Where would I look first?

Almost every source on beginning genealogical investigation urges the beginner to start with his own records and those found at home. Before starting your search, I suggest looking at the FamilySearch Research Wiki. You will probably end up searching your own home for records, but I think it is important to get some basic instruction before gathering records. You may not even recognize a valuable record unless you have some understanding about what you are looking for.

Here are a list of articles in the Research Wiki that will give some basic understanding of what you are trying to find and how what you find might be helpful:

The first pages I would look at and study would be the Principles of Family History Research. You can use that page to find the link to Identify What You Know. These pages are not long discussions, but rather, they show links to even more pages. As you click on links in the Wiki, you are actually filtering your search. Each time you move one level down in the linked pages you have effectively filtered out other pages of less interest.

An alternative way to enter into the Research Wiki is through the page How to Guess Where to Start. This is a slightly different way of approaching the same topic. Here is another page entitled, How to Begin a Search for Your Ancestor. If you don't like to read all that much, you can find quite a few videos online both free and fee based, that will help you get started. For example, The Midwest Genealogy Center has a video that is called Beginning Genealogy by Ellen Miller. You might also try Tips and Tactics from 50 Years of Research by Gary R. Toms.
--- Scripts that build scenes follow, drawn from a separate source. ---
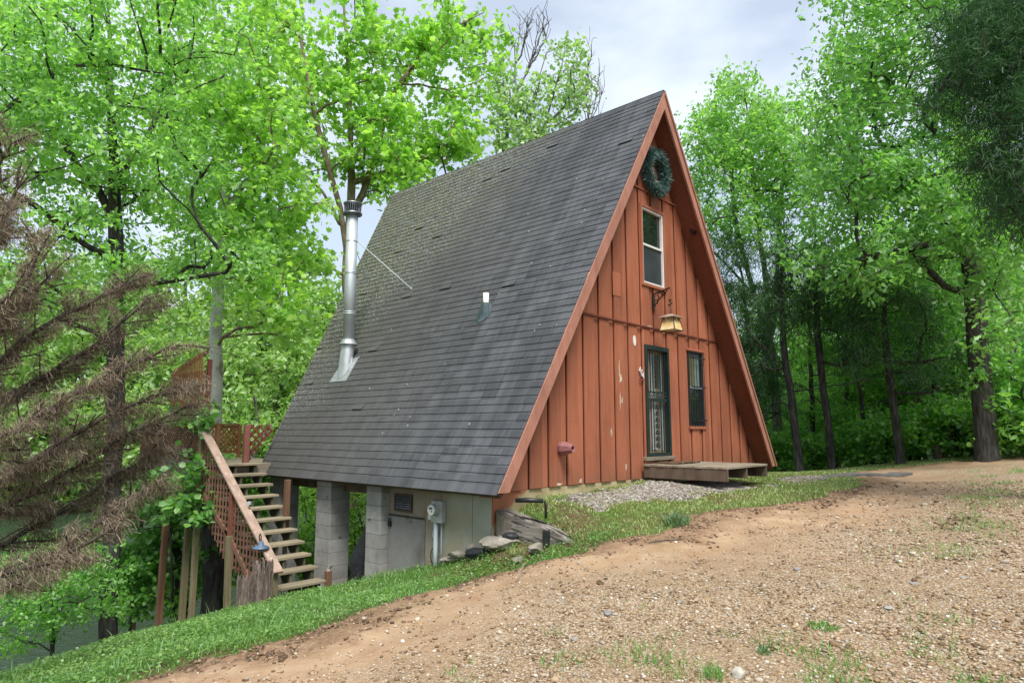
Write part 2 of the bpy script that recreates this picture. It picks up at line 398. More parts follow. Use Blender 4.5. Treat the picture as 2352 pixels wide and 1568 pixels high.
M_SOFF = paint_mat('red_soffit', (.2, .062, .035), .3)
M_DKRED = paint_mat('dark_red_stain', (.16, .045, .03), .5)

def shingle_mat():
    m, nt, out = new_mat('asphalt_shingle')
    g = nd(nt, 'ShaderNodeNewGeometry'); P = g.outputs['Position']
    sep = nd(nt, 'ShaderNodeSeparateXYZ', {'Vector': P}); y, z = sep.outputs['Y'], sep.outputs['Z']
    isl = nd(nt, 'ShaderNodeTexWhiteNoise', {'Vector': nd(nt, 'ShaderNodeVectorMath', {0: P, 1: (50., 3.3, 7.7)}, operation='MULTIPLY').outputs[0]})
    tab = nd(nt, 'ShaderNodeTexWhiteNoise', {'Vector': nd(nt, 'ShaderNodeVectorMath', {0: nd(nt, 'ShaderNodeVectorMath', {0: P, 1: (0., 3.28, 8.3)}, operation='MULTIPLY').outputs[0]}, operation='FLOOR').outputs[0]}, noise_dimensions='3D').outputs['Value']
    st = noise(nt, pos(nt, (.22, 2.6, .22)), 1.3, 5, .6)      # streaks running down the slope
    st2 = noise(nt, pos(nt, (.5, 9., .5)), 1.2, 3, .6)
    big = noise(nt, P, .45, 4)
    gr = noise(nt, P, 210, 2, .7)
    f = math_(nt, 'ADD', math_(nt, 'ADD', math_(nt, 'MULTIPLY', st, .42), math_(nt, 'MULTIPLY', tab, .13)), math_(nt, 'ADD', math_(nt, 'MULTIPLY', big, .34), math_(nt, 'MULTIPLY', st2, .22)))
    col = ramp(nt, f, [(.36, (.026, .028, .033)), (.52, (.056, .06, .069)), (.68, (.1, .106, .118))])
    brown = maprange(nt, math_(nt, 'ADD', y, math_(nt, 'MULTIPLY', big, 4)), 9.2, 13.6, 0, .75)
    col = mixc(nt, brown, col, (.066, .063, .054))
    moss = math_(nt, 'MULTIPLY', maprange(nt, math_(nt, 'ADD', math_(nt, 'ADD', math_(nt, 'MULTIPLY', z, .75), y), math_(nt, 'MULTIPLY', big, 3.)), 14.2, 18.0), maprange(nt, noise(nt, P, 5, 5), .38, .6))
    col = mixc(nt, math_(nt, 'MULTIPLY', moss, .7), col, (.095, .1, .045))
    lich = math_(nt, 'MULTIPLY', maprange(nt, math_(nt, 'ADD', math_(nt, 'ADD', math_(nt, 'MULTIPLY', z, .6), y), math_(nt, 'MULTIPLY', noise(nt, P, .8, 3), 4.)), 14.0, 16.6), maprange(nt, noise(nt, P, 26, 3), .54, .6))
    col = mixc(nt, math_(nt, 'MULTIPLY', lich, .75), col, (.33, .36, .34))
    spk = nd(nt, 'ShaderNodeTexVoronoi', {'Vector': P, 'Scale': 3.4}).outputs['Distance']
    col = mixc(nt, maprange(nt, spk, .05, .035), col, (.55, .56, .55))
    col = mixc(nt, math_(nt, 'MULTIPLY', gr, .3), col, (.012, .012, .014))
    finish(nt, out, col, .78, 0, bump(nt, gr, .5, .004), .45); MATS['shingle'] = m; return m
M_SH = shingle_mat()
M_BLOCK = pm('grey_concrete_block', (.22, .215, .2), (.36, .355, .34), 3.5, rough=.9, bmp=.5, bscale=90, rnd=.14, spots=((.12, .12, .1), 5, .66))
M_MORTAR = pm('mortar', (.12, .118, .11), (.2, .195, .185), 8, rough=.95)
M_CONC = pm('stained_concrete', (.27, .23, .13), (.34, .355, .3), 1.1, rough=.9, bmp=.3, bscale=70, c3=(.43, .45, .41), rnd=.02, spots=((.3, .27, .19), 1.3, .62))
M_OSB = pm('weathered_strand_board', (.2, .14, .085), (.3, .245, .19), 2.2, rough=.9, bmp=.4, bscale=45, c3=(.27, .25, .235), rnd=.05, spots=((.34, .32, .3), 22, .64))
M_HATCH = pm('grey_hatch_board', (.13, .12, .11), (.25, .24, .23), 1.8, rough=.85, bmp=.3, bscale=60, rnd=.03, c3=(.27, .26, .255), spots=((.14, .07, .035), 3.1, .67))
M_WOOD = pm('weathered_grey_wood', (.16, .135, .1), (.3, .26, .2), 2.2, (1, 9, 9), rough=.9, bmp=.4, bscale=30, rnd=.15)
M_TREAD = pm('weathered_step_wood', (.2, .165, .11), (.34, .29, .2), 2.2, (1.2, 12, 12), rough=.9, bmp=.4, bscale=30, rnd=.16, spots=((.1, .12, .06), 4, .64))
M_RAIL = pm('faded_pink_rail_paint', (.27, .19, .145), (.42, .3, .235), 3.5, (3, 1.4, 3), rough=.85, bmp=.4, bscale=40, rnd=.1, spots=((.4, .4, .36), 7, .64))
M_POST = pm('greenish_post_wood', (.13, .115, .06), (.24, .2, .12), 2, (8, 8, .8), rough=.9, bmp=.4, rnd=.15)
M_CEDARP = pm('orange_brown_post_wood', (.1, .052, .03), (.2, .11, .065), 2, (8, 8, .8), rough=.85, bmp=.3, rnd=.12)
M_LATT = pm('brown_lattice_stain', (.12, .058, .04), (.23, .12, .08), 3, rough=.85, bmp=.2, rnd=.18)
M_PLAT = pm('old_platform_boards', (.18, .145, .105), (.31, .265, .2), 2., (1, 9, 9), rough=.9, bmp=.4, rnd=.14)
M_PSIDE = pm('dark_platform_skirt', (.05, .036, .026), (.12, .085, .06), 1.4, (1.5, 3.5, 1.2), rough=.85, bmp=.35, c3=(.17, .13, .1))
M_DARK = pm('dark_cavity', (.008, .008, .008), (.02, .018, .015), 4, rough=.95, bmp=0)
M_GALV = pm('galvanised_steel', (.52, .58, .6), (.68, .74, .76), 2.2, rough=.5, metal=.6, bmp=.03, rnd=.02, spec=.5)
M_GALVD = pm('dull_zinc', (.42, .45, .46), (.6, .63, .64), 7, rough=.5, metal=.7, bmp=.1, rnd=.02)
M_CAP = pm('sooty_steel', (.14, .15, .16), (.36, .38, .4), 9, rough=.45, metal=.8, bmp=.1)
M_BLACK = pm('black_iron', (.008, .01, .011), (.022, .026, .028), 8, rough=.45, bmp=.1, spec=.5)
M_GREENFR = pm('dark_green_frame', (.005, .014, .013), (.013, .028, .025), 5, rough=.4, bmp=.05, spec=.5)
M_WHITE = pm('white_vinyl', (.6, .6, .57), (.75, .75, .72), 5, rough=.45, bmp=.03, rnd=.02)
M_PVC = pm('white_pvc', (.72, .71, .64), (.82, .81, .75), 6, rough=.4, bmp=.02)
M_RUBBER = pm('grey_rubber_boot', (.03, .05, .055), (.09, .13, .14), 8, rough=.6, bmp=.2)
M_GREYBOX = pm('grey_enamel', (.3, .32, .31), (.4, .42, .41), 4, rough=.45, bmp=.03, spec=.45)
M_CONDUIT = pm('grey_conduit', (.3, .36, .39), (.42, .48, .51), 3, rough=.45, bmp=.03, spec=.4)
M_TAN = pm('tan_inner_door', (.24, .18, .115), (.35, .275, .185), 2, (6, 6, 1), rough=.6, bmp=.1)
M_CURT = pm('pale_curtain', (.38, .4, .38), (.55, .56, .53), 3, (20, 20, .4), rough=.9, bmp=.2)
M_NEEDLE = leafm('wreath_needles', (.012, .045, .042), (.035, .11, .1), (.13, .25, .235), .1)
M_STONE = pm('pale_limestone', (.15, .13, .095), (.3, .275, .225), 4.5, rough=.95, bmp=.9, bscale=26, bdist=.03, c3=(.4, .38, .33), rnd=.12)
M_STONE2 = pm('grey_field_stone', (.2, .19, .175), (.36, .34, .32), 6, rough=.9, bmp=.5, bscale=30, bdist=.01, rnd=.15)
M_TIE = pm('cracked_grey_timber', (.1, .085, .07), (.3, .27, .24), 2.6, (9, .45, 9), rough=.95, bmp=.6, bscale=14, bdist=.012, rnd=.05)
M_STUMP = pm('rotten_stump_wood', (.07, .05, .04), (.24, .185, .155), 3, (5, 5, .7), rough=.95, bmp=1., bscale=12, bdist=.05, c3=(.36, .31, .28))
M_COIR = pm('coir_mat', (.05, .03, .018), (.16, .1, .055), 12, rough=1, bmp=.6, bscale=120)
M_TARP = pm('black_plastic', (.008, .009, .011), (.02, .023, .028), 4, rough=.6, bmp=.6, bscale=9, bdist=.03, spec=.5)
def glass_mat(name, col=(.012, .016, .016)):
    m, nt, out = new_mat(name); p = pos(nt)
    finish(nt, out, col, .04, 0, bump(nt, noise(nt, p, 1.5, 2), .03, .02), .7); return m
M_GLASS = glass_mat('window_glass'); M_SCREEN = pm('insect_screen', (.02, .026, .03), (.04, .048, .054), 3, rough=.5, bmp=.1, spec=.4)

# ================================================================== HOUSE
XL, XR, XC, ZE, ZA, YF, YW = 6.47, 15.97, 11.22, -.82, 6.68, 6.2, 6.6
YB0, YB1 = 12.71, 14.9
SL = math.hypot(XC - XL, ZA - ZE); TX, TZ = (XC - XL) / SL, (ZA - ZE) / SL
K = TZ / TX
house = thing('a_frame_house', 'tall red-brown A-frame cabin with dark shingled roof and steel stovepipe', 'house', (XC, 9.5, -1.0))
def RP(side, s, y, w=0.):
    """point on a roof slope: s up the slope, y along the ridge, w above the surface; side -1 left, +1 right"""
    x = (XL + TX * s - TZ * w); z = ZE + TZ * s + TX * w
    return (x if side < 0 else 2 * XC - x, y, z)
def yb(s): return YB0 + (YB1 - YB0) * min(s / SL, 1)
mb = MB()
for sd in (-1, 1):
    q = [RP(sd, 0, YF + .01, -.008), RP(sd, SL, YF + .01, -.008), RP(sd, SL, YB1, -.008), RP(sd, 0, YB0, -.008)]
    q2 = [RP(sd, 0, YF + .01, -.11), RP(sd, SL - .07, YF + .01, -.11), RP(sd, SL - .07, YB1, -.11), RP(sd, 0, YB0, -.11)]
    mb.add(q + q2, [(0, 1, 2, 3), (7, 6, 5, 4), (0, 4, 5, 1), (1, 5, 6, 2), (2, 6, 7, 3), (3, 7, 4, 0)])
roof = mb.build('roof', pm('roof_decking', (.05, .04, .035), (.1, .08, .06), 4), house)
roof['label'] = 'steep dark asphalt shingle roof with moss and lichen towards the back'

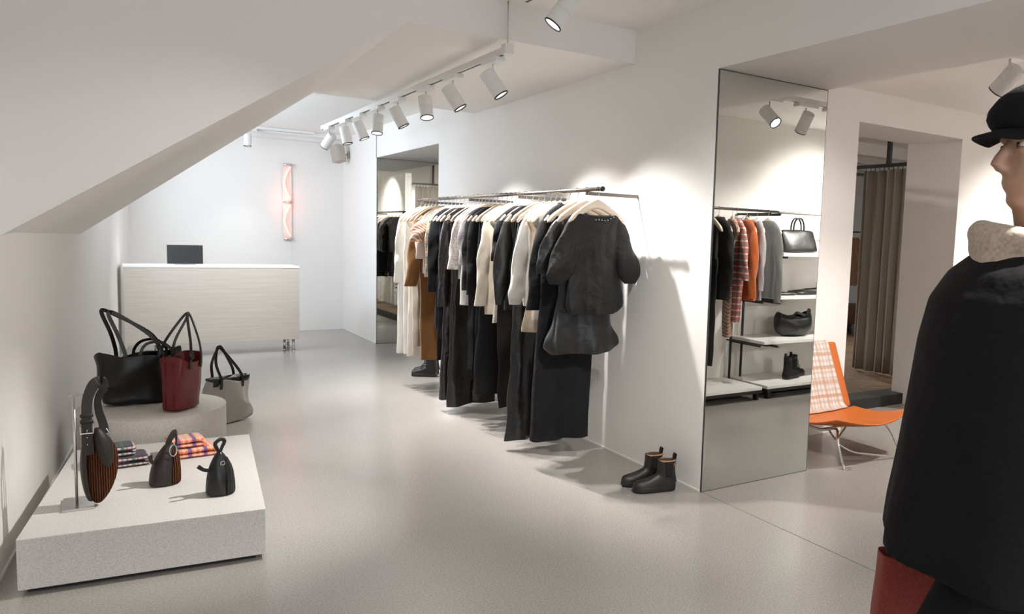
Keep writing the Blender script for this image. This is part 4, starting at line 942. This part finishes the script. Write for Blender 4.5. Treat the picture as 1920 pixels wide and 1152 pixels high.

Another helpful article is Guessing the Easiest to Research Person and Event.

I am the kind of person that usually opens the box, starts to put together the product or get it running and then, after running into problems, finally looks at the instructions. You can do genealogy the same way, jump in and try to find someone, but without some preliminary instruction, you are likely to spend considerable time plowing a field that has already been plowed. I must also admit that I spent more than a few years doing genealogical research before I attended my first conference or even opened a book about genealogy. Unfortunately, some of the work I did back then was as disorganized as you would probably expect it to be. I guess I feel some kind of responsibility to try and get others over the hurdle of beginning in the right way and not having the same set of problems I am still trying to solve.

There is even a page in the Research Wiki called Rookie Mistakes.  All I can say about that article is that it sounds like a description of me about twenty years ago.